I've used dutycycle_2, but anyway in the duty cycle only takes effect in fast mode, not in standard mode (I noticed that reading the library source code). Anyway, I've changed the clocks and now it's running perfectly at 2.5khz.

About the NACK event, in the library header says:

  *    - EV3_2: When the master sends a NACK in order to tell slave that data transmission 

  *      shall end (before sending the STOP condition). In this case slave has to stop sending 

  *      data bytes and expect a Stop condition on the bus.

Being EV3_2: I2C_EVENT_SLAVE_ACK_FAILURE                       ((uint32_t)0x00000400)  /* AF flag */

I noticed that the event I2C_EVENT_SLAVE_ACK_FAILURE never gets triggered, but instead the I2C_IT_AF flag in the I2C1_ER_IRQHandler gets triggered when the NACK arrives. Sounds weird, but according to the library it does what it's supposed to.

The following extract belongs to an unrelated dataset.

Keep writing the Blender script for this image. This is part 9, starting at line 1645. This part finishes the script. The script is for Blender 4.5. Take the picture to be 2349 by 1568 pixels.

Posted on March 05, 2012 at 21:02

Just be aware that dropping the APB clocks impacts all peripherals, and slows all accesses to that bus, not just the I2C device. This may result in a substantial loss in performance, while consuming about the same amount of power.

The ''fast'' mode really means anything from DC to 400 KHz, the games with the prescaler, and the 1:1, 2:1 and 16:9 duty cycle are attempt to allow the device to run at 400 KHz (a magic datasheet number) from the rather constraining clocking, divider and PLL design.

Judaical choice of fast/slow, duty and prescale should permit you to select suitable gearing to get the clocking you need to hit the magic numbers you have.